Programs at North Carolina State University and Appalachian State University will receive the bulk of the money. The Foundation, which oversees distribution of funds from the state of North Carolina’s financial settlement with cigarette manufacturers, divided the money between six grants.

NCSU will receive $1.5 million to design, construct and commission a pilot plant to turn biomass resources that are “easily grown in North Carolina” into ethanol. Targeted crops include sweet potatoes, switchgrass, and loblolly pine.

“The objectives of this project are to create markets for low-value agriculture products, boost the state’s economy, enhance economic opportunities and quality of life in rural communities, and foster and support a new biomass-based energy infrastructure,” Golden LEAF said in a statement.

Appalachian State received $750,000 to build a biodiesel testing facility. “The initiative is responsive to the needs of mid-sized biodiesel producers in North Carolina and will further development of a decentralized fuel production model that relies heavily on local feedstocks and fuel markets,” the Foundation said.

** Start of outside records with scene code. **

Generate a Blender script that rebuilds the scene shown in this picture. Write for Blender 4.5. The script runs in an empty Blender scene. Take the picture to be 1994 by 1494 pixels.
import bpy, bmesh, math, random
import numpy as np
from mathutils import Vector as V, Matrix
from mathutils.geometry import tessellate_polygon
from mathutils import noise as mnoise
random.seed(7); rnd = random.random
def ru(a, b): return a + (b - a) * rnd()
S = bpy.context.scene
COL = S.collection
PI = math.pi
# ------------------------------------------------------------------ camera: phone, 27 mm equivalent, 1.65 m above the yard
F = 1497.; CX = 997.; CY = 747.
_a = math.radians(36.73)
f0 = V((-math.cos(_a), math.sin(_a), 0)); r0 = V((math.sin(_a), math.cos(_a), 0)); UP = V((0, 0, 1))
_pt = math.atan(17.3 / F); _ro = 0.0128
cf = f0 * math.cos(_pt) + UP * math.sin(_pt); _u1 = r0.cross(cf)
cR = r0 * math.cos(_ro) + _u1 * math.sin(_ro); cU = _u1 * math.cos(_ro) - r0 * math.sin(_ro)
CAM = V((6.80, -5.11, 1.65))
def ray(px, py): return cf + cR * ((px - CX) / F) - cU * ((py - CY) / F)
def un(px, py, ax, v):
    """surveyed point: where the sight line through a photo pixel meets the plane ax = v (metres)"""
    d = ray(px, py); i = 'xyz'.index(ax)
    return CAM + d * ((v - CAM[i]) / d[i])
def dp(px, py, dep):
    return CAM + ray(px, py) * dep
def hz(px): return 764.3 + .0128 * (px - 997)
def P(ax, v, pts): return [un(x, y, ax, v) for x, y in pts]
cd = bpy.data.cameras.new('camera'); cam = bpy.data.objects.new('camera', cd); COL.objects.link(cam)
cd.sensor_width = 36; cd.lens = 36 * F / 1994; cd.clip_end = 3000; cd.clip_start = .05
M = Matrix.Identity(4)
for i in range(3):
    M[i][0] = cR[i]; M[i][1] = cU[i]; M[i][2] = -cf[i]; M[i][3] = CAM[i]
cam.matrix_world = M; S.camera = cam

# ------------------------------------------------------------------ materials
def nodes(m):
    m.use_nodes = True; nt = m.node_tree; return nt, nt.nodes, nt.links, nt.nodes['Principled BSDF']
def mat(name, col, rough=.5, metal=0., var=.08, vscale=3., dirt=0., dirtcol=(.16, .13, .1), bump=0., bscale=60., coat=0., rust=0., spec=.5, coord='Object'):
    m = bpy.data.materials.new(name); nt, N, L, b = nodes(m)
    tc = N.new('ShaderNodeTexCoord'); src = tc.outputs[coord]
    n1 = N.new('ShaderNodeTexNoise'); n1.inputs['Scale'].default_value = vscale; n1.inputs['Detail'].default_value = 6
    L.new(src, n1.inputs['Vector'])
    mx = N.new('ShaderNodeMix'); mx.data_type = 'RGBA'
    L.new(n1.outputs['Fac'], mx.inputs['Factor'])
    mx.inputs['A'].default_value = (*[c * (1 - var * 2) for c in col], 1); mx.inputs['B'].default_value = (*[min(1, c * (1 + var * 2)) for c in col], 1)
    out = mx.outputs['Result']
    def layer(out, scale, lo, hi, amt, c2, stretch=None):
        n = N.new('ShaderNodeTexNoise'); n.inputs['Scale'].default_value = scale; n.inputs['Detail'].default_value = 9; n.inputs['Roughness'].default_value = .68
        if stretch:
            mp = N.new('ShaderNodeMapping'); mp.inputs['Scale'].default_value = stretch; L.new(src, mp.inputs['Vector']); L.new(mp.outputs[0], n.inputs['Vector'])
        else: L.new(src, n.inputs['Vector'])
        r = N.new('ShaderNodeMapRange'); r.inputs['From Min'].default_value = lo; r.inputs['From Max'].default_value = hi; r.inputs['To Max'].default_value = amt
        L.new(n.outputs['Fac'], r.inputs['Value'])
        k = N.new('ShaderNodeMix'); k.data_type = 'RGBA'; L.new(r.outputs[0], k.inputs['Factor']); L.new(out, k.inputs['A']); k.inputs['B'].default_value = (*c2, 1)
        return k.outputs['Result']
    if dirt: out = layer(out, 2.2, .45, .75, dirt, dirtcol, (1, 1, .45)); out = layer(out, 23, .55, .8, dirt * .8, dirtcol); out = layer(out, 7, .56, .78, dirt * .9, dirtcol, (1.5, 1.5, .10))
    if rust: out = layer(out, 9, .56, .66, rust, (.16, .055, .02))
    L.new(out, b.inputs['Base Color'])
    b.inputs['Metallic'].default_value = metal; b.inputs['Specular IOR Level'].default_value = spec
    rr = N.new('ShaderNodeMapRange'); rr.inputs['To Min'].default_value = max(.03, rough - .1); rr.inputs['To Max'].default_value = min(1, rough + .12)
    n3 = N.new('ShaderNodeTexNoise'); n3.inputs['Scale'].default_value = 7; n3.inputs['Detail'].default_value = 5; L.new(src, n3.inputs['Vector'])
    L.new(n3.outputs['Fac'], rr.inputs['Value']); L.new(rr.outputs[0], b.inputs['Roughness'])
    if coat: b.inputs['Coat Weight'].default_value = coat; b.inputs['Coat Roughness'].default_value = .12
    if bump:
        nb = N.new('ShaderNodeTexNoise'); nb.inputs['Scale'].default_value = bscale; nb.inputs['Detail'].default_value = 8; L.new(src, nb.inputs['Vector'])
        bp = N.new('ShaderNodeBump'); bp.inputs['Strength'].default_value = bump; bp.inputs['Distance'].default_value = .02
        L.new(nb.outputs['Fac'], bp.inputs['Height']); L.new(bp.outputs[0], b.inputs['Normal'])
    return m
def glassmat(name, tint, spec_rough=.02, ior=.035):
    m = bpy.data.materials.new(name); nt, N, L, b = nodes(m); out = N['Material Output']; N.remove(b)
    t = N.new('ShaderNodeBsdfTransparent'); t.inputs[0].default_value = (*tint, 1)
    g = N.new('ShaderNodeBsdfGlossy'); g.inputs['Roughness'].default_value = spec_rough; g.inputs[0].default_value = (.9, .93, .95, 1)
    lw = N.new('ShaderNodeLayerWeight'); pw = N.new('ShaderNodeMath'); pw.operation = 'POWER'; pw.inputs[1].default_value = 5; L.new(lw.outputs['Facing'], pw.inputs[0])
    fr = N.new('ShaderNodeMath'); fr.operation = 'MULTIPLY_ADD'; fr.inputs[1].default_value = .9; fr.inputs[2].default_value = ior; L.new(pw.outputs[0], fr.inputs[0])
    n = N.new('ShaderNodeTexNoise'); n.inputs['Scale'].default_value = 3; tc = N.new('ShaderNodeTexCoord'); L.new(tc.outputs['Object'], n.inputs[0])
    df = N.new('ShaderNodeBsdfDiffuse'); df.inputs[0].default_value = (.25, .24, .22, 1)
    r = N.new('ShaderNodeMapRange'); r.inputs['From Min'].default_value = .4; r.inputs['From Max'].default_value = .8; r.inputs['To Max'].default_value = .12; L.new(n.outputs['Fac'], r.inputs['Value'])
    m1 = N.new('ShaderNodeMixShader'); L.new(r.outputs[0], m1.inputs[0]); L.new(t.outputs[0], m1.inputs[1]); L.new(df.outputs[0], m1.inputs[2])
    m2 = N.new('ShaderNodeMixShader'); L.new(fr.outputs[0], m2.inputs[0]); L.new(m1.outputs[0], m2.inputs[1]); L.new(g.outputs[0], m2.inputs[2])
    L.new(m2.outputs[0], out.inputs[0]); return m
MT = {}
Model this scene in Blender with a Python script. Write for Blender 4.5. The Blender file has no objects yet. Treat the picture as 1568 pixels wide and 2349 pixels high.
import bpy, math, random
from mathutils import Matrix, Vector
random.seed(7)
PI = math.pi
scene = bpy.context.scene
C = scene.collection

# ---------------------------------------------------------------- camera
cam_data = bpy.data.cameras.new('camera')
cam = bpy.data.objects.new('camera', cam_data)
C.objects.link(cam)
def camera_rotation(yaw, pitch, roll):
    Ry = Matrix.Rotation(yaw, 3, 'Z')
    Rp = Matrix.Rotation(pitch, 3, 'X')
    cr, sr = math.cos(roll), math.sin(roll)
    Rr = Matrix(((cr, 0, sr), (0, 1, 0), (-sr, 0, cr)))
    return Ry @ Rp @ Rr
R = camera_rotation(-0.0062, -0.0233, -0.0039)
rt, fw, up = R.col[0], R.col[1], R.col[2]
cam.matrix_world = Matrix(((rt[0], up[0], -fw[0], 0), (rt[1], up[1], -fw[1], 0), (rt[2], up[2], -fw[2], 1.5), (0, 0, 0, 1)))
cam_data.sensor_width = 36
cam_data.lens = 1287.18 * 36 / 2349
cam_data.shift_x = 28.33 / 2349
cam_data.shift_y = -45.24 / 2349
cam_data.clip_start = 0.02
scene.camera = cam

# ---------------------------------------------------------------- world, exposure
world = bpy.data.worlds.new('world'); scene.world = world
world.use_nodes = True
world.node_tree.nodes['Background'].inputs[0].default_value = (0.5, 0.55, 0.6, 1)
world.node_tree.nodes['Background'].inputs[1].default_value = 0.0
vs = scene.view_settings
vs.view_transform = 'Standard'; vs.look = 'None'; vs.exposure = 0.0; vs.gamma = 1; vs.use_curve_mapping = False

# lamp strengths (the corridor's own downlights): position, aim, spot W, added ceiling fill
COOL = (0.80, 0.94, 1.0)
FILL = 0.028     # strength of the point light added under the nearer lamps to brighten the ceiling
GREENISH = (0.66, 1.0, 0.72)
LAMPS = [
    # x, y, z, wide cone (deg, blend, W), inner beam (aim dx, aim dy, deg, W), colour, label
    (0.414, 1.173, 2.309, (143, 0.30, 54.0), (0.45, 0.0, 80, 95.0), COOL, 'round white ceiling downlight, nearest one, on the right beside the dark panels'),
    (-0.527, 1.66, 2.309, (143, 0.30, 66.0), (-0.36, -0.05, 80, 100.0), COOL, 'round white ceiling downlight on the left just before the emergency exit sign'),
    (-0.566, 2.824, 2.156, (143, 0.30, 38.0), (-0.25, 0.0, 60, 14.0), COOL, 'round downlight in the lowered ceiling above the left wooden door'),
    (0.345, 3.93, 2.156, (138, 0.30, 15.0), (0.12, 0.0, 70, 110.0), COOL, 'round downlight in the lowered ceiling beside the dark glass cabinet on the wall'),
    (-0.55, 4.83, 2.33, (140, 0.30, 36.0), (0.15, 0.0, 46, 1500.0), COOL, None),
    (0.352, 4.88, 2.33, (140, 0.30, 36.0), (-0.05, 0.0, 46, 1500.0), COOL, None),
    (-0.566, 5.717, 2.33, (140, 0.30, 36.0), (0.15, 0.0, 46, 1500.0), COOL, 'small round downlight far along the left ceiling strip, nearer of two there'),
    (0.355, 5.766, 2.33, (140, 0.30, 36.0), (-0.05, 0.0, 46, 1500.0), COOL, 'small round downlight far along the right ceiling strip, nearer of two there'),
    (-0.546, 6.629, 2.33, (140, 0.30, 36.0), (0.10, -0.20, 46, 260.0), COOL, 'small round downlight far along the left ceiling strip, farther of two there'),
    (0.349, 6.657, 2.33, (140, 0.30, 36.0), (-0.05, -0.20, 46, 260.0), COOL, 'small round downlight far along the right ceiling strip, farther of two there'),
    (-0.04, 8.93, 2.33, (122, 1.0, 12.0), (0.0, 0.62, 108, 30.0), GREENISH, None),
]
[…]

Other alternative fuel-related grants include:

• Two grants totaling $397,578 to NCSU’s Energy Crops program to “demonstrate the agronomic and economic viability of energy crops that can be grown in North Carolina, and their potential for biofuel and power production.” Crops include canola, switchgrass, hulless barley, timber, and Bermuda grass.

• A grant of $175,000 to the North Carolina Forestry Foundation to study a process that heats wood chips to reduce their weight and increase their energy content, making them more suitable for energy production.

• Two grants totaling $175,000 to the Appalachian State University Energy Center for its Community TIES (Trash Into Energy Savings) program. The program targets counties that want to explore using methane gas from landfills.

• A grant of $690,000 to Robeson County for installation of a methane collection system at the county landfill. The gas will be used to power an ethanol production facility that is locating near the landfill.